Summers, who was born and trained in Texas, was a project architect for Mies from 1950 to 1966, working on such key works as Seagram, the Toronto Dominion Centre, and the National Gallery in Berlin. Careful and gentlemanly, he was one of the architects who made Mies Mies, especially when the master was not around, as with Seagram. 

McCormick Place. Photo: Murphy/Jahn

He got his own chance to "take authority" in 1967, when Mies recommended him to the firm C.F. Murphy as architect for Chicago's McCormick Place Convention Center. This enormous Miesian shed is a wonder of brooding architectual engineering, an unmissable landmark along Lake Shore Drive. The roof covers 19 acres and extends 75 feet beyond the wall line. Inside, the convention floor is broken by only 8 columns. For all its structural genius, however, it cuts the city off from its waterfront—"one of Chicago's biggest planning gaffes," according to the AIA Guide to Chicago. The center has since been expanded, by SOM, and there has been some question about the future of the building. 

Summers and Phyllis Lambert, in the 1970s. Photo: Fonds Phyllis Lambert, Canadian Centre for Architecture, Montréal

Summers later became the director of IIT, and partnered with Phyllis Lambert (the two became friendly during the construction of Seagram) on several projects, including the restoration of the Biltmore Hotel, in Los Angeles. His legacy includes the continued success of the Murphy firm, now Murphy/Jahn, under the direction of Helmut Jahn, who began with the company as Summers's deputy. 

Condolences to his friends and colleagues.
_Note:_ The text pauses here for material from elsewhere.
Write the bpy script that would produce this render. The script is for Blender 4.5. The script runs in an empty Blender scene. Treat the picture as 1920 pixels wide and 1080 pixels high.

UPDATE: A statement from Phyllis Lambert:

The design of a spoon and the design of a building were of equal importance to Gene, but expressly on condition that they were done well. The book Gene Summers: Art/Architecture shows his work at these two scales, both imbued with the same intention: powerful buildings at the leading edge of technology for which he was responsible, and with equal dedication and research, the design of the carefully crafted bowls and furniture, watercolors and sculpture that he has made with his own hands.